Engineering, Technology, and Applications of Science
  • Engineering Design

    Students spot a problem, sketch out a few ways to fix it, then test their ideas and improve them until one works well enough to use.

  • Links Among Engineering, Technology, and Society

    Students explore how inventions change everyday life and how the needs of a community shape what engineers build next.

No state assessments at this grade
Students take their next one in Grade 4.
National Monitoring

NAEP (National Assessment of Educational Progress)

Federally administered sample-based assessment in reading, mathematics, science, and writing. NAEP results inform state-by-state comparisons rather than individual student or school accountability.

When given:
biennial in winter
Frequency:
every two years
Official source
Common Questions
  • What does science look like this year?

    Science this year is mostly hands-on. Students ask questions, run small experiments, look at what happened, and try to explain why. They cover living things, weather and Earth, forces and motion, and simple engineering projects where they build something and improve it.

  • How can I help with science at home?

    Notice things together and ask why. Watch ice melt in a glass, track the weather for a week, plant a seed in a cup, or build a paper bridge that holds pennies. Five minutes of wondering out loud teaches more than a worksheet.

  • My child says they are not good at science. What should I do?

    Science at this age is not about right answers. It is about guessing, testing, and changing your mind when something surprises you. Praise the guess and the try, not the result, and the confidence usually comes back.

  • How should the year be sequenced?

    A common path is to start with life science in the fall while the weather is still good for outdoor observation, move to Earth and weather in winter, and finish with physical science and an engineering build in spring. The practices like asking questions and using evidence run through every unit.

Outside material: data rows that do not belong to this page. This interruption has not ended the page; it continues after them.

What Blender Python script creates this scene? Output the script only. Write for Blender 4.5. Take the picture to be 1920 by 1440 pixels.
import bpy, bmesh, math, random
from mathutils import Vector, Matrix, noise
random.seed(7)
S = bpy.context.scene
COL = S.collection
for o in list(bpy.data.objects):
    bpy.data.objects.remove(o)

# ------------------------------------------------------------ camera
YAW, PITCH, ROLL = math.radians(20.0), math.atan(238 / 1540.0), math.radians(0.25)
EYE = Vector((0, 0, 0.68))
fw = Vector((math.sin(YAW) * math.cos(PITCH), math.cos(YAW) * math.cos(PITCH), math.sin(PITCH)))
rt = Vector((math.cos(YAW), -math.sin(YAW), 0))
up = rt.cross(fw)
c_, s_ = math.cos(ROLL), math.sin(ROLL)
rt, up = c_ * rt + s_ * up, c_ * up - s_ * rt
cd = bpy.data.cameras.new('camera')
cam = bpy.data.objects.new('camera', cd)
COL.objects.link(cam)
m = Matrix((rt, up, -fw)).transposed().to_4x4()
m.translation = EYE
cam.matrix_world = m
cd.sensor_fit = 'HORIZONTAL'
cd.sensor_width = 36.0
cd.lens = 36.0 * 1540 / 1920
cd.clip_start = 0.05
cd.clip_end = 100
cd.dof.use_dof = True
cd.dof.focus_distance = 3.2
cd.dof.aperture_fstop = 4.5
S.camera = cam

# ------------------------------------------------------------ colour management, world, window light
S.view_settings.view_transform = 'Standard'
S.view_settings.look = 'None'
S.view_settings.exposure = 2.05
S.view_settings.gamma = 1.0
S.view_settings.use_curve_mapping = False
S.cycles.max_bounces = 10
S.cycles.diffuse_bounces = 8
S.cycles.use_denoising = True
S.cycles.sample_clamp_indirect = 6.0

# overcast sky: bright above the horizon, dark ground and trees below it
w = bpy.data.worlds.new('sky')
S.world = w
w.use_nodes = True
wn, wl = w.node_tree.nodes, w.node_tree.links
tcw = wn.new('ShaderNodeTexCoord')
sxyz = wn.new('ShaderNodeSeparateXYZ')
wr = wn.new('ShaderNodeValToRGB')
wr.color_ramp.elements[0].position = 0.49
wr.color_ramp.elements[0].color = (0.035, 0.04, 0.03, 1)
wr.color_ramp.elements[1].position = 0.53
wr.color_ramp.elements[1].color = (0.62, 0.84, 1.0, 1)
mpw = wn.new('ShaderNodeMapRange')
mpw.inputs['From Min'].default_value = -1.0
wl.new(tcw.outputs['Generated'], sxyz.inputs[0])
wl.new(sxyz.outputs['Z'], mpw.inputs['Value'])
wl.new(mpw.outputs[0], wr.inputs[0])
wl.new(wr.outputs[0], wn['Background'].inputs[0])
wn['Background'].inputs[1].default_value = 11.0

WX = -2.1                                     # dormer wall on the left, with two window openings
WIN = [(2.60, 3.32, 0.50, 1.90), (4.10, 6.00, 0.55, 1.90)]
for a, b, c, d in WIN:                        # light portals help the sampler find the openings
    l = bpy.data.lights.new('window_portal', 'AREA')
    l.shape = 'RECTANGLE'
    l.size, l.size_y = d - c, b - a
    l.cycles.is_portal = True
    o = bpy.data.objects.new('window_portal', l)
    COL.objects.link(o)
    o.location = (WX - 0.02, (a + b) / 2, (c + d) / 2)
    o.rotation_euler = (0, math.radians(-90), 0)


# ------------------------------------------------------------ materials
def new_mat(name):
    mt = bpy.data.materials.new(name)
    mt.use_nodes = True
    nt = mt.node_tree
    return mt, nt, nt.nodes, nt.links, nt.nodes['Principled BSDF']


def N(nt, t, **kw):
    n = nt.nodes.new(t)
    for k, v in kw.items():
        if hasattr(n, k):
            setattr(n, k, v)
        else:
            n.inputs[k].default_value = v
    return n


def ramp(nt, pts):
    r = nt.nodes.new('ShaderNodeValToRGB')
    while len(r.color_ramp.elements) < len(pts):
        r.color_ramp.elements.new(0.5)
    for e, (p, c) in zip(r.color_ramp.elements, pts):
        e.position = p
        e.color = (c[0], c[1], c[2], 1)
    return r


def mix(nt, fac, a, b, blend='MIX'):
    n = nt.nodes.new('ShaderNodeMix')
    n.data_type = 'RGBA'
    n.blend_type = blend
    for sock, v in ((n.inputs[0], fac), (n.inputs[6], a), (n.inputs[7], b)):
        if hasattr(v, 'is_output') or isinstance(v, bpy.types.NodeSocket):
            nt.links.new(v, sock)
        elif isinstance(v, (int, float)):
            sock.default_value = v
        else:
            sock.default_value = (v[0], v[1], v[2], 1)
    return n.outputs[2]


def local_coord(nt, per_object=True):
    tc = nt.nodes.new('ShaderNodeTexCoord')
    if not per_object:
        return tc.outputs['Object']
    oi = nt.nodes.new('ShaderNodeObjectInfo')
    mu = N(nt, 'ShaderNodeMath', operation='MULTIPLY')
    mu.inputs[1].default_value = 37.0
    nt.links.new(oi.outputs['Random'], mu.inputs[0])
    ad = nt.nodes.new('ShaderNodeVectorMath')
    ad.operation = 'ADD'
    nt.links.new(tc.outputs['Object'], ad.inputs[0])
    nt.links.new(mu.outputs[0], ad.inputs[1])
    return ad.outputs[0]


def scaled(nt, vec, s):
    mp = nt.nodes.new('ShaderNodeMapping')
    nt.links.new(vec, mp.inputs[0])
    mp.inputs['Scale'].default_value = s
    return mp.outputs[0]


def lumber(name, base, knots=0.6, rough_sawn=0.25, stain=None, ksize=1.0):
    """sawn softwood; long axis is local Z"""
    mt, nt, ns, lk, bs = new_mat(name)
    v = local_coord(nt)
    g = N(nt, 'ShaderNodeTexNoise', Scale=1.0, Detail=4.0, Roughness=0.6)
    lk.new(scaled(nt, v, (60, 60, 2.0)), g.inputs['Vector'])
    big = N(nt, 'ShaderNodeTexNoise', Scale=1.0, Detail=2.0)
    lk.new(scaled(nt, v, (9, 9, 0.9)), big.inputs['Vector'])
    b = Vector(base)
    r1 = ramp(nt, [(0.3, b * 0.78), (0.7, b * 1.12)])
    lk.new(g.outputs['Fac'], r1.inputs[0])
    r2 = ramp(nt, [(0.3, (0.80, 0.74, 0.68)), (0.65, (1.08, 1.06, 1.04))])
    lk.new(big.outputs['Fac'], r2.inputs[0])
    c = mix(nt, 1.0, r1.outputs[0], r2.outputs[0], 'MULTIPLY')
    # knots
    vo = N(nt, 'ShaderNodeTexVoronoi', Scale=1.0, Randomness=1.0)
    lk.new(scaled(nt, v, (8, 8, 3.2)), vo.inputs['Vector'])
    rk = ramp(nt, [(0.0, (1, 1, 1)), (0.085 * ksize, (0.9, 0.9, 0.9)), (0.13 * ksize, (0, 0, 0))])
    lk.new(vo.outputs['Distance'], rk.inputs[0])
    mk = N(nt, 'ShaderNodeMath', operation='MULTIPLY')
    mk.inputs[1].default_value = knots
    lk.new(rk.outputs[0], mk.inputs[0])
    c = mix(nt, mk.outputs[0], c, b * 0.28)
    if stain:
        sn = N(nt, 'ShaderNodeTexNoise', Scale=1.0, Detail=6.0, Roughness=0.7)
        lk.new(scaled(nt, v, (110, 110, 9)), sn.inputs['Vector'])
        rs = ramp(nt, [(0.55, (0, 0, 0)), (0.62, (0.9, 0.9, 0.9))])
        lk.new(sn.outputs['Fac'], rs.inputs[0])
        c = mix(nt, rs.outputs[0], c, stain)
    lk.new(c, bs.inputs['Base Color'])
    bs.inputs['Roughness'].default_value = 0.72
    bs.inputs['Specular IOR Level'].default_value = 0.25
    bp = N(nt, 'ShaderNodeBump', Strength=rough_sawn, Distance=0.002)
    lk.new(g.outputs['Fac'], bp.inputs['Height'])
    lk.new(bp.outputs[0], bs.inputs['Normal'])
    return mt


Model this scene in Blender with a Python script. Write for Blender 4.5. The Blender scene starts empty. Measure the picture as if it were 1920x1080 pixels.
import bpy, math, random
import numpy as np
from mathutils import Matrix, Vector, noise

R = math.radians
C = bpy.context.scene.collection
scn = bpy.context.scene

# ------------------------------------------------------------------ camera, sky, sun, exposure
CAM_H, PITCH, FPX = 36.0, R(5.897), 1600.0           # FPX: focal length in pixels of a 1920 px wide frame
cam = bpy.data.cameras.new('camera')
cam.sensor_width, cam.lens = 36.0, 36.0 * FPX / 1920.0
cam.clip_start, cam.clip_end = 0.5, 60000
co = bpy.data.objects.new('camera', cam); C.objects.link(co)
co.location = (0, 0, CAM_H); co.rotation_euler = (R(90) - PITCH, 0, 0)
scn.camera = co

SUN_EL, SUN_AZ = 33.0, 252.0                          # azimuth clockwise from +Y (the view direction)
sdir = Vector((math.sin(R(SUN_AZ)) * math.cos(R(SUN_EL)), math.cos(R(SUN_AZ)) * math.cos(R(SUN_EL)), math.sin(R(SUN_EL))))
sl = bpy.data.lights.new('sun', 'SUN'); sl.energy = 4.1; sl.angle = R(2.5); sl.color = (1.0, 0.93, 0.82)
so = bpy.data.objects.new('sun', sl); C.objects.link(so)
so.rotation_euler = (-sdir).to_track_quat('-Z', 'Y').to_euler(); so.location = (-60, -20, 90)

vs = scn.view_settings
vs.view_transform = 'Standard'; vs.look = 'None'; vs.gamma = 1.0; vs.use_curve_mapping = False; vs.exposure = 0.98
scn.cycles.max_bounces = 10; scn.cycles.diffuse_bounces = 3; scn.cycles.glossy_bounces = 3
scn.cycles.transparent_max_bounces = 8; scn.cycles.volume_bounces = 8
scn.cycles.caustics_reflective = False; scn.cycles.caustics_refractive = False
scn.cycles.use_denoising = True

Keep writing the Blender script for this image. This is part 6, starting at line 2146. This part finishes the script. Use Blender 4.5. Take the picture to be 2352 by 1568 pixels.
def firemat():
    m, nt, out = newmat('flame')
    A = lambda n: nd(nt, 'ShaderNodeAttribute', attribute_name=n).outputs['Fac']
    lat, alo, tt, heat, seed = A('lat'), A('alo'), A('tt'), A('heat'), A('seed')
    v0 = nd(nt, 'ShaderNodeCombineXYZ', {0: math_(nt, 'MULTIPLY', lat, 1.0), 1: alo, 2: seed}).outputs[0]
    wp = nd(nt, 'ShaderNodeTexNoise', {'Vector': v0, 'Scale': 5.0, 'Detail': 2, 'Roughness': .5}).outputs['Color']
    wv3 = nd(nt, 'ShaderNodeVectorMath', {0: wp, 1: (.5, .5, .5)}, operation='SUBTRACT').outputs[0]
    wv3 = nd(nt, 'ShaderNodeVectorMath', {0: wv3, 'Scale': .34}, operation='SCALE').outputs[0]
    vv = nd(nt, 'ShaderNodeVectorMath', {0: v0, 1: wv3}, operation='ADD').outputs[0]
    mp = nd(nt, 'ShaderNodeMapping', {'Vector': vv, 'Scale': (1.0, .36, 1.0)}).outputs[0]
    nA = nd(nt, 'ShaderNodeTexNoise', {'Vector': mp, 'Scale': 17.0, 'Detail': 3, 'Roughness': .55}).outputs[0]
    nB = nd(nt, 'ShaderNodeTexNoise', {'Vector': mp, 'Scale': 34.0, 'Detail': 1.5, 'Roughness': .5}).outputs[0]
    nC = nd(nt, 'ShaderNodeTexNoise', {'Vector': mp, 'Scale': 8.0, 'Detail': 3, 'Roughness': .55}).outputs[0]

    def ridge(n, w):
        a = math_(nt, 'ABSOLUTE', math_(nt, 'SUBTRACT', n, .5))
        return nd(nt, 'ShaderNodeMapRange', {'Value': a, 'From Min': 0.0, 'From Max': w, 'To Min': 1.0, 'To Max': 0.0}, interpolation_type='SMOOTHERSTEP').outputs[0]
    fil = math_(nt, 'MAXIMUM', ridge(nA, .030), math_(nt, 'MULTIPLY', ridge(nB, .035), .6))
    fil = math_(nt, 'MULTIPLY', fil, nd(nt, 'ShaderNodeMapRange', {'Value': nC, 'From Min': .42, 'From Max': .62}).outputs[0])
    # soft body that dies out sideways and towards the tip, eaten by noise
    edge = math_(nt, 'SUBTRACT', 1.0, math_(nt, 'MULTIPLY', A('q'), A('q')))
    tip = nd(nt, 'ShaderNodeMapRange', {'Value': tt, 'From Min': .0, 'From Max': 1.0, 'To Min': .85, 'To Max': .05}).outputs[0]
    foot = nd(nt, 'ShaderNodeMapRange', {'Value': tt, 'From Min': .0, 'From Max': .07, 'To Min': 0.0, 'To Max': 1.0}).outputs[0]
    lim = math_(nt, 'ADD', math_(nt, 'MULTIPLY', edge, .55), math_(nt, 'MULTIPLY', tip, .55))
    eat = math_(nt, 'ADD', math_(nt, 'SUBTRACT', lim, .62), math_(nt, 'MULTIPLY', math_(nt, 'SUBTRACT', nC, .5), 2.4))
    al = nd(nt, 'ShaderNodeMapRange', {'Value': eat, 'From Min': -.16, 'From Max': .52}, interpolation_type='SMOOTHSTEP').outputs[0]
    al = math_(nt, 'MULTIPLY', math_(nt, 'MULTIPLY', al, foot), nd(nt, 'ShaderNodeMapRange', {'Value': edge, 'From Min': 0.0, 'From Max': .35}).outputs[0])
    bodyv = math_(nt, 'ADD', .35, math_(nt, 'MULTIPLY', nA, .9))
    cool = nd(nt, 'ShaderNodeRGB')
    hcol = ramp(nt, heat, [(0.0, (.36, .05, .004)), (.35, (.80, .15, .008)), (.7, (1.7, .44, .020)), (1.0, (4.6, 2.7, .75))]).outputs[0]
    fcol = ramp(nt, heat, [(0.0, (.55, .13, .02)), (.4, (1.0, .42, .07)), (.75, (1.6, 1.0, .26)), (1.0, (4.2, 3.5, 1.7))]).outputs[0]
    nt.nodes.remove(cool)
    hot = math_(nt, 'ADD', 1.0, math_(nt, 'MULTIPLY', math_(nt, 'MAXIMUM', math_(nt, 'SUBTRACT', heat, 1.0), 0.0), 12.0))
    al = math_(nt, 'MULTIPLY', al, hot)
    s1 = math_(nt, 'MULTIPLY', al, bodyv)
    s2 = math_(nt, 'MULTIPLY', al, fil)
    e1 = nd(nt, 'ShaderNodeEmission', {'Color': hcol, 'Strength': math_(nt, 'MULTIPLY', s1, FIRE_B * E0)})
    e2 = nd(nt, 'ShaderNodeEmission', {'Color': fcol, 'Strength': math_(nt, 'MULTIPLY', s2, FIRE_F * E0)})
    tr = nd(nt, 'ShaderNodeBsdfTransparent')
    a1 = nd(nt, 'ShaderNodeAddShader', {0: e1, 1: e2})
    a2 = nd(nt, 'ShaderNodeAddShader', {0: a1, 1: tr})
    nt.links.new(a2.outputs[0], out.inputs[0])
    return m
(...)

  • Which parts usually need the most reteaching?

    Two areas tend to stick: telling the difference between an observation and a guess, and using evidence to back up an explanation instead of just stating an opinion. Build short routines around both from week one and revisit them in every unit.

  • Do students need to memorize a lot of science vocabulary?

    Some words matter, like habitat, force, energy, and evidence. But memorizing long lists is not the point. Students should be able to use a word correctly when they explain what they saw, not recite a definition on a quiz.

  • What does a strong engineering project look like at this age?

    A clear problem, a simple design students drew first, a build using everyday materials, and at least one round of testing and fixing. The fixing part matters most. A first try that fails and a second try that works better is a success.

  • How do I know students are ready for next year?

    By spring, students should be able to ask a testable question, plan a simple investigation, record what happened, and explain the result using what they saw. If they can do that with a new topic they have not studied, they are ready.